The right arm of the frame is thicker than the left and brushing it with a downwards touch changes the screen in front of your eyes, allowing you to flick through a stock exchange feed, Facebook news feed, weather, directions or anything else you’ve opened up or turned on.
Okay Glass
Saying “Okay Glass, take a photo” will get the device to do just that, or “Okay Glass directions to Searle Street Woodstock”, and it will give you directions. They also fit easily over prescription glasses or sunglasses. Glass displays a photo of the person calling you on the phone, in case you forgot what they looked like.

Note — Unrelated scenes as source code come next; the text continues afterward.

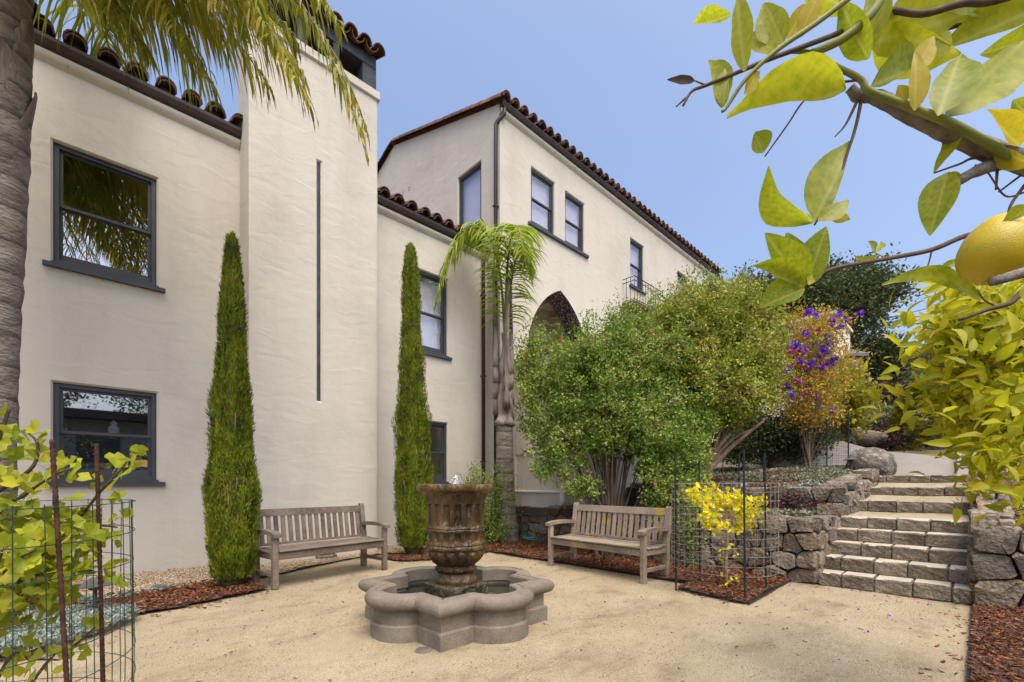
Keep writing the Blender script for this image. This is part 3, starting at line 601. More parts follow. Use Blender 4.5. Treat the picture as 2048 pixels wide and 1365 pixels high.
# chimney
CX0, CX1, CYF = 1.83, 3.83, 7.27
mpT = lambda s, z, d: (s, CYF+d, z)
slit = (2.775, 2.875, 2.50, 6.33)
ch = facade('chimney', mpT, CX0+.03, CX1-.03, -.1, 7.86, [slit], .05, m_wall, house)
b = MB()
for (x, s) in ((CX0, 1), (CX1, -1)):
    b.quad((x+.03*s, CYF, -.1), (x+.008*s, CYF+.008, -.1), (x+.008*s, CYF+.008, 7.86), (x+.03*s, CYF, 7.86)); b.quad((x+.008*s, CYF+.008, -.1), (x, CYF+.03, -.1), (x, CYF+.03, 7.86), (x+.008*s, CYF+.008, 7.86))
    b.quad((x, CYF+.03, -.1), (x, 7.82, -.1), (x, 7.82, 7.86), (x, CYF+.03, 7.86))
b.quad((CX0, 7.82, 6.4), (CX1, 7.82, 6.4), (CX1, 7.82, 7.86), (CX0, 7.82, 7.86)); b.build('chimney_side', m_wall, ch)
b = MB(); b.box((slit[0]+.02, CYF+.028, slit[2]+.02), (slit[1]-.02, CYF+.06, slit[3]-.02)); b.build('slate_strip', m_slit, ch)
b = MB(); b.box((CX0-.035, CYF-.035, 7.84), (CX1+.035, 7.86, 8.0), .02); b.build('cornice_band', m_wall, ch)
def bx(name, lo, hi, m, par): b = MB(); b.box(lo, hi, .01); return b.build(name, m, par)
caps = []
for (x0, x1) in ((CX0+.02, 2.06), (2.50, 2.66), (3.06, 3.16), (3.56, CX1-.02)): bx('cap_pier', (x0, CYF+.02, 8.0), (x1, 7.80, 8.38), m_slit, ch)
bx('cap_beam', (CX0+.02, CYF+.02, 8.38), (CX1-.02, 7.80, 8.58), m_slit, ch); bx('cap_base', (CX0+.03, CYF+.03, 7.99), (CX1-.03, 7.79, 8.05), m_slit, ch)
for k in range(9):
    x = CX0+.0+k*.245
    for s in (1, -1):
        p = Vector((x, CYF+.30-s*.42, 8.60)); sd = Vector((0, s, .38)).normalized(); nd = Vector((0, -.38*s, 1)).normalized()
        obj('cap_tile', TILEB, ch, frame(sd, nd, p-wloc(ch)))
        if k < 8: obj('pan_tile', TILEB, ch, frame(sd, -nd, p+Vector((.1225, 0, .055))-wloc(ch)))
bx('cap_fill', (CX0+.02, CYF+.08, 8.58), (CX1-.02, 7.76, 8.68), m_slit, ch)
# balconet
bal = MB().box((HX+4.86, HY-.42, 6.40), (HX+6.62, HY+.0, 6.52), .01).build('balcony', m_pipe, house)
b = MB(); z0, z1 = 6.56, 7.22; P = [(HX+4.9, HY-.01), (HX+4.9, HY-.4), (HX+6.58, HY-.4), (HX+6.58, HY-.01)]
for z in (z0, z1, z1-.12): b.tube([(x, y, z) for x, y in P], .013, 6)
b.build('handrail', m_black, bal)
for k in range(12):
    x = HX+4.9+1.68*k/11; MB().tube([(x, HY-.4, 6.5), (x, HY-.4, z1)], .008, 5).build('baluster', m_black, bal)
for xx in (4.9, 6.58):
    for k in (1, 2): y = HY-.4*k/3; MB().tube([(HX+xx, y, 6.5), (HX+xx, y, z1)], .008, 5).build('baluster', m_black, bal)
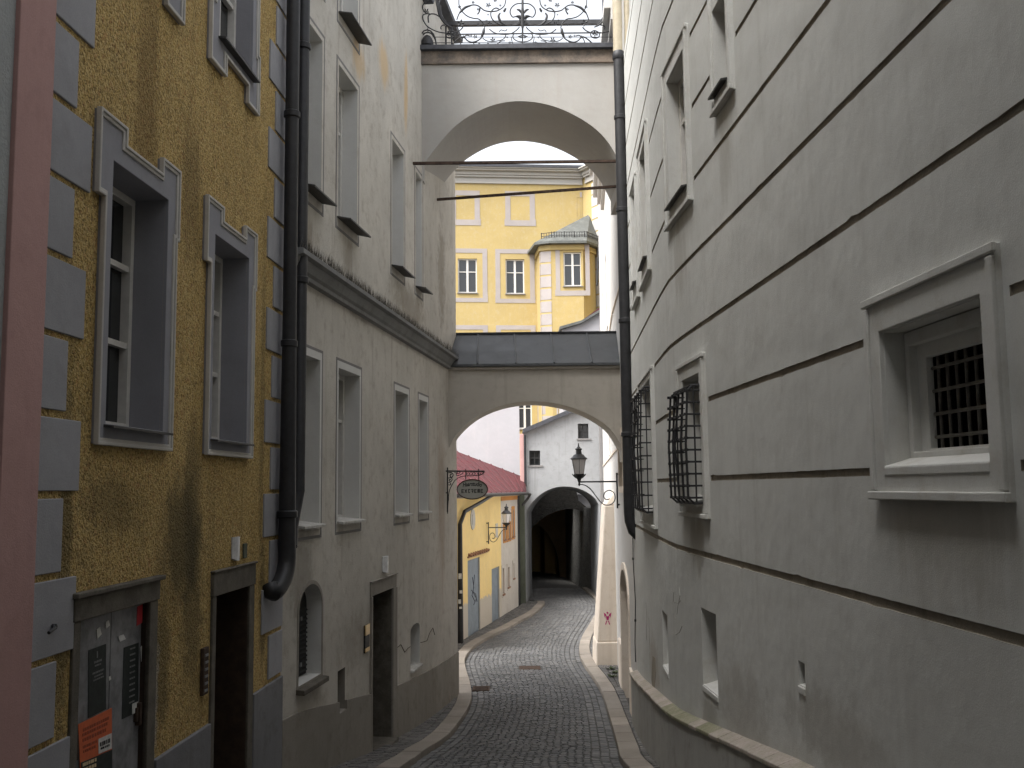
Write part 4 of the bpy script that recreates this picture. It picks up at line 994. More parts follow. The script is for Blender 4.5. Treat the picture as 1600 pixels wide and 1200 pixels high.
# ================================================================== DOWNPIPES
def pipe(name, label, pts, r, mat='pipe', collars=(), group=None, extra=None):
    t = thing(name, label, 'downpipe', pts[-1], group); mb = MB(); mb.tube(pts, r, 14); mb.build('pipe', M[mat], t, smooth=40)
    for (p, rr) in collars: mb = MB(); mb.lathe(Vector(p) - Vector((0, 0, .04)), [(rr, 0), (rr + .012, .01), (rr + .012, .07), (rr, .08)], 14); mb.build('collar', M[mat], t, smooth=40)
    return t
Yp = 10.78; xp = fy_(Yp) + .13; z0 = at(446, 840, Yp).z
e1 = WY.P(WY.S[-1] - .62, at(434, 918, 10.3).z, .06)
dn = [Vector((xp, Yp, 11)), Vector((xp, Yp, 2)), Vector((xp, Yp, z0))]
bend = smooth([(xp, Yp, z0), (xp + .005, Yp - .02, z0 - .28), (xp - .01, Yp - .16, z0 - .45), (xp - .05, Yp - .36, z0 - .54), tuple(e1)], 4)
pt = pipe('downpipe', 'black downpipe at the corner of the ochre house with an elbow foot', dn + [Vector(b) for b in bend[1:]], [.075, .075, .092] + [.095] * (len(bend) - 1), collars=[((xp, Yp, z0 + .25), .1), ((xp, Yp, 1.6), .08), ((xp, Yp, 4.2), .08), ((xp, Yp, 6.6), .08)], group='black downpipes at the ochre house corner')
Yq = 11.22; xq = fg(Yq) + .12
pipe('downpipe', 'black downpipe against the beige house, right beside its twin', [Vector((xq, Yq, 10)), Vector((xq, Yq, z0 + .5)), Vector((xq - .03, Yq - .2, z0 + .1)), Vector((xp + .02, Yp + .1, z0 - .1))], .072, collars=[((xq, Yq, 2.4), .077), ((xq, Yq, 5.2), .077)], group='black downpipes at the ochre house corner')
Yr = 17.25; xr = at(976, 500, Yr).x; zt_ = at(976, 84, Yr).z; zbq = at(980, 800, Yr).z
pp = pipe('downpipe', 'long black downpipe on the right wall, beige above the bridge', [Vector((xr, Yr, zt_)), Vector((xr, Yr, 2)), Vector((xr, Yr, zbq)), Vector((xr + .01, Yr, zbq - .15)), Vector((xr + .06, Yr - .01, zbq - .32)), Vector((xr + .16, Yr - .02, zbq - .42)), Vector((xr + .3, Yr - .02, zbq - .47))], .094, collars=[((xr, Yr, z), .097) for z in (6.6, 4.9, 2.9, .9)])
mb = MB(); mb.tube([(xr - .01, Yr, zt_ + .02), (xr, Yr, zt_ + 2), (xr, Yr, zt_ + 3)], .085, 14); mb.build('upper_pipe', M['pipe_beige'], pp, smooth=40)
mb = MB(); mb.lathe((xr, Yr, zt_ - .12), [(.1, 0), (.112, .02), (.112, .1), (.095, .16)], 14); mb.build('collar', M['pipe'], pp, smooth=40)
mb = MB(); mb.tube([(xr + .17, Yr + .02, zt_ + 3), (xr + .17, Yr + .02, zt_ + .5), (xr + .15, Yr + .01, zt_ - .3), (xr + .13, Yr + .0, 4.5)], .05, 10); mb.build('overflow_pipe', M['pipe_beige'], pp, smooth=40)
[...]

I think it will be amazing to have a pair when traveling or if you’re at a conference. I’m sure Glass already has facial recognition software in the making (it does) that will display the name of the individual over their image, or the history of a monument once it detects where you are. This will effortlessly merge digital information with reality, making it easier to receive more information than we are currently already inundated with. Hooray.
Hand-selected developers are hard at work coming up with life-changing applications for the Glass, which will probably allow you to say things like “Okay Glass, bring me a cappuccino at Green Point Park” which will be pretty cool, but if I know Google, they will find a way to serve you Google Ads, or perhaps whisper them in your ear as you watch your child on the swing. A small price to pay for convenience, right?
The new norm
So it is a little strange to speak to someone whose eyes are slightly glazed and unfocused while they read something on their Glass screen that you can’t see, or to hear someone give verbal commands to the device while everyone else is quietly taking photos with their cellphones, but perhaps these are things that will become the new norm, like someone asking you to Facebook them.
I even had the fortune of meeting a genuine Glasshole, the term they give someone who wears their Google Glass in the hopes that you will ask them about it. I suspect the term is made up of equal parts envy and annoyance.
I once heard someone refer to a walk-and-talk earpiece as an “Ear Douche” and personally I think the Google Glass is something of an “Eye Douche”. Not that I would say no to joining the ranks of Glassholes out there, given half a chance.
Glass will make life easier, plus it opens up a whole new world of advertising, app options and opportunities for creative technology innovators to take advantage of, all of which is leading us closer to that Minority Report reality.